### REQUEST
Only the lines from the one containing "Generate a Blender" through the one containing "R = math.radians" should be duplicated, exactly as they appear. Pictures are to be left out.

======== INPUT MATERIAL

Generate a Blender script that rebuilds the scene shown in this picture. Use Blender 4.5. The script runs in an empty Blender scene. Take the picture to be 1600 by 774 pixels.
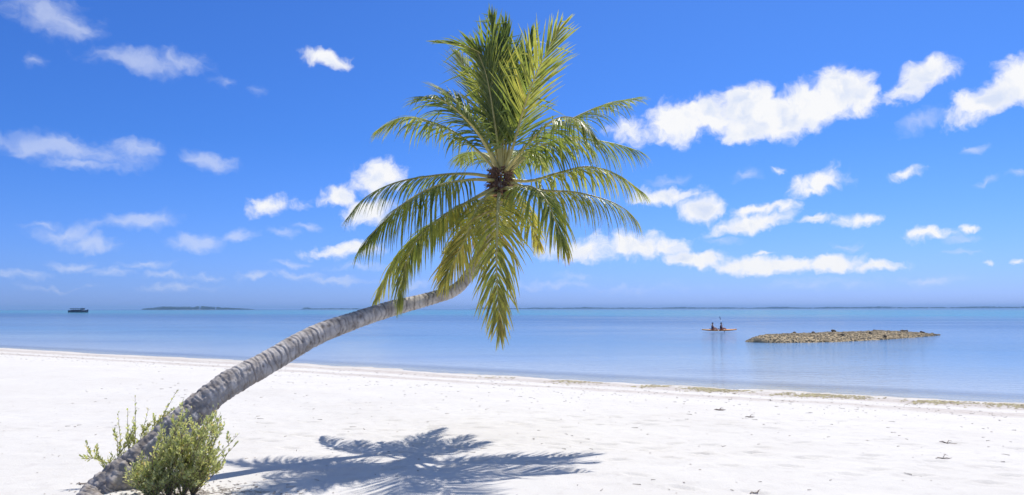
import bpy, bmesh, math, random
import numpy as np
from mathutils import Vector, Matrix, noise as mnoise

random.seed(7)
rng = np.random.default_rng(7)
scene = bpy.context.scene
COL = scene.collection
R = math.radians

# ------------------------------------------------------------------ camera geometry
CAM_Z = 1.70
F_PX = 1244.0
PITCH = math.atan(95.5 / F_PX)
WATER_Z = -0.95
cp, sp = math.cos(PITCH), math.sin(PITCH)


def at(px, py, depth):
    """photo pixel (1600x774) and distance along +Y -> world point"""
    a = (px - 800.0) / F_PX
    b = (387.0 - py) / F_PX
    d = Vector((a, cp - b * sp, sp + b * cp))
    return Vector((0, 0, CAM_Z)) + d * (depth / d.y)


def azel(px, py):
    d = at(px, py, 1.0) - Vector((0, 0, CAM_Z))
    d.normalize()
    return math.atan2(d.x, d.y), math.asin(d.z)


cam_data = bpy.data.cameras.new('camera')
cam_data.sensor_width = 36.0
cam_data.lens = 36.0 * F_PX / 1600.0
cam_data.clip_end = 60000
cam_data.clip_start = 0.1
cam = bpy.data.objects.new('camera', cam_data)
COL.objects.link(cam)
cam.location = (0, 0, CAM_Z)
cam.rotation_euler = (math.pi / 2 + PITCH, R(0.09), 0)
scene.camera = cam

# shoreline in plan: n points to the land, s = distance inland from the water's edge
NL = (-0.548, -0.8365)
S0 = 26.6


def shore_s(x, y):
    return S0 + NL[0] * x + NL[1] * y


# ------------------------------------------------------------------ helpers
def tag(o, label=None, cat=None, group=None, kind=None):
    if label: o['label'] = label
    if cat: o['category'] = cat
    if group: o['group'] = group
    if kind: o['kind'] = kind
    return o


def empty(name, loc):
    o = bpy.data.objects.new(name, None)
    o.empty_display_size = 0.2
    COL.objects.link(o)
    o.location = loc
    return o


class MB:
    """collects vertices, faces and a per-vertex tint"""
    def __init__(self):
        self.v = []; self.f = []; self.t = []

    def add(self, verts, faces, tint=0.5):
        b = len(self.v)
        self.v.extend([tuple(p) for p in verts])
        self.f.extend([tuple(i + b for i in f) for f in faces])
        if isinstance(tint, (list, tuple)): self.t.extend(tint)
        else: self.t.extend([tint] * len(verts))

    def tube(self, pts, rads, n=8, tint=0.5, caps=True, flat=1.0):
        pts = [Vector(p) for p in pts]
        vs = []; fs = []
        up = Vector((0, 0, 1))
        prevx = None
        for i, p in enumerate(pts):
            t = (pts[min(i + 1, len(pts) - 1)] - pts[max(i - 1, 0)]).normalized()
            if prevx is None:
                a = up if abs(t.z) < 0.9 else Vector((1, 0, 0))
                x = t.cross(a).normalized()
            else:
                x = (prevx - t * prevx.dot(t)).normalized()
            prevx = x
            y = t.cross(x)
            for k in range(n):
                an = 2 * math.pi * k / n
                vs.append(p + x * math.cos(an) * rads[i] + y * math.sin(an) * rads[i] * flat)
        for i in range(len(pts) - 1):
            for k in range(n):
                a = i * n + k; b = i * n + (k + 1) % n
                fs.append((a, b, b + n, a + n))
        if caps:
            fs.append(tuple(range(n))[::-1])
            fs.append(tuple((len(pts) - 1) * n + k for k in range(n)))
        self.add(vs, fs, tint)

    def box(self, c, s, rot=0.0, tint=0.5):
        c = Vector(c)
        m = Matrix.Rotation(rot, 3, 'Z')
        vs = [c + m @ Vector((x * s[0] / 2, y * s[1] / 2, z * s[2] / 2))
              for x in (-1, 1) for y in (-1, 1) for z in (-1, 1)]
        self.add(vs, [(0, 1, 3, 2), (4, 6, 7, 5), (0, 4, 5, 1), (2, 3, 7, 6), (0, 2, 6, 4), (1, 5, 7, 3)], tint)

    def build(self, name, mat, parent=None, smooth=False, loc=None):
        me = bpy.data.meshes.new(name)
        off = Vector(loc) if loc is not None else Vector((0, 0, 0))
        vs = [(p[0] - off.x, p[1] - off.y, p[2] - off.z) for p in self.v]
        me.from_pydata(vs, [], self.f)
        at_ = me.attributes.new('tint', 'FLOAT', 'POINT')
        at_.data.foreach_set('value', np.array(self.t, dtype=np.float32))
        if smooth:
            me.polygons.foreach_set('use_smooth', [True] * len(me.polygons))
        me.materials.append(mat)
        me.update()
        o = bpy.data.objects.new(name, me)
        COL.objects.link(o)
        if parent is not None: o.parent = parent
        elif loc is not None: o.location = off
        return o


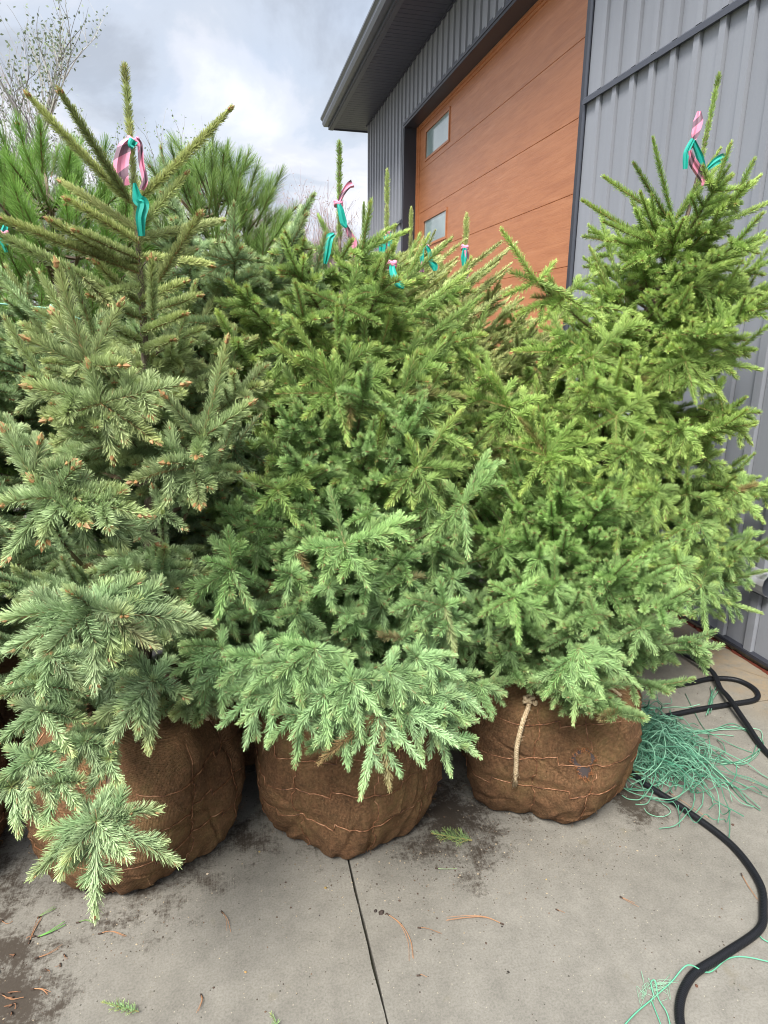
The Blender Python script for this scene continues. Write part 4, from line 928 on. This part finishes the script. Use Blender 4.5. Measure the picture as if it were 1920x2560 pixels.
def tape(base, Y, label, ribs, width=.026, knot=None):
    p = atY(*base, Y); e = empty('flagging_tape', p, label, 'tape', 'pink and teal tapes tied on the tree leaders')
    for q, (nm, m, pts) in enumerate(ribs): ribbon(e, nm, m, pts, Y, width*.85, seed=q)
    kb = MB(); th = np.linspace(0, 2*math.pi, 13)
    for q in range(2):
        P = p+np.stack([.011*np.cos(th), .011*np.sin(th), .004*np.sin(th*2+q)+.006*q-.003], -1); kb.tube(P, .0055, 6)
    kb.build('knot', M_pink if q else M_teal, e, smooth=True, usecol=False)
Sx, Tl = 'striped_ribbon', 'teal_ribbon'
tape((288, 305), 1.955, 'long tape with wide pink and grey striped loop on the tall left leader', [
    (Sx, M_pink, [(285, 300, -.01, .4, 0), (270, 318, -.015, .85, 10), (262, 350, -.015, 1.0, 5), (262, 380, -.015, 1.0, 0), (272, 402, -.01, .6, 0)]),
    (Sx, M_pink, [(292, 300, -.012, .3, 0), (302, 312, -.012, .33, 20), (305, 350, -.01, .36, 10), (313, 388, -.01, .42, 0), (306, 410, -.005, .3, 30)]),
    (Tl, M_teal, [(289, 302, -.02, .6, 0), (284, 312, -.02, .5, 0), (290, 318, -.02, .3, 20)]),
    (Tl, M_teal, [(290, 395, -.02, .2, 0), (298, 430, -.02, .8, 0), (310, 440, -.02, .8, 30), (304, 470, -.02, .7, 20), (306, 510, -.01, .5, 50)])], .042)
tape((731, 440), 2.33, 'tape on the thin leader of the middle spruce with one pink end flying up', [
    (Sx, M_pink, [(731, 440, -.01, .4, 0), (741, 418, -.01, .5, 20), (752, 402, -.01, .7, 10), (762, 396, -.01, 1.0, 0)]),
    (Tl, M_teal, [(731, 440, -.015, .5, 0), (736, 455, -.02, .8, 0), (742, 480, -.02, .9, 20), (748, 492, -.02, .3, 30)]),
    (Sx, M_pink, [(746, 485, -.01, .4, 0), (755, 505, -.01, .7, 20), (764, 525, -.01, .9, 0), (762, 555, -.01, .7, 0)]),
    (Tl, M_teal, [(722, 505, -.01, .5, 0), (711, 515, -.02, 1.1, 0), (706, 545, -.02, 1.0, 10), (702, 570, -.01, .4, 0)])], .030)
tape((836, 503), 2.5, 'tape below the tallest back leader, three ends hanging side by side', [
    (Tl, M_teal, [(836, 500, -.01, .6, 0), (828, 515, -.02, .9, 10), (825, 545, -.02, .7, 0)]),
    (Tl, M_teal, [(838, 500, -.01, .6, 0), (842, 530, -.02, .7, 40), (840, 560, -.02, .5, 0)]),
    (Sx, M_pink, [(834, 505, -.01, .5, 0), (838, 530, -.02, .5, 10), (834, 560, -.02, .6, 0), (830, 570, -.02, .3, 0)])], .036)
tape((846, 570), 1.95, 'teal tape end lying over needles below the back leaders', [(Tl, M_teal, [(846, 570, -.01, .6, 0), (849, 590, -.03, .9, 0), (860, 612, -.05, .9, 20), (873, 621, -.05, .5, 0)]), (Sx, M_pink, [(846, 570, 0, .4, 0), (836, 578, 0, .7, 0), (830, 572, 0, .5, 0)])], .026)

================
======== INPUT MATERIAL

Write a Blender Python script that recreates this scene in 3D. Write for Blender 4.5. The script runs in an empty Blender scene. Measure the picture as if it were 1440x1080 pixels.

================

### RESULT OF THIS EXERCISE
Generate a Blender script that rebuilds the scene shown in this picture. Use Blender 4.5. The script runs in an empty Blender scene. Take the picture to be 1600 by 774 pixels.
import bpy, bmesh, math, random
import numpy as np
from mathutils import Vector, Matrix, noise as mnoise

random.seed(7)
rng = np.random.default_rng(7)
scene = bpy.context.scene
COL = scene.collection
R = math.radians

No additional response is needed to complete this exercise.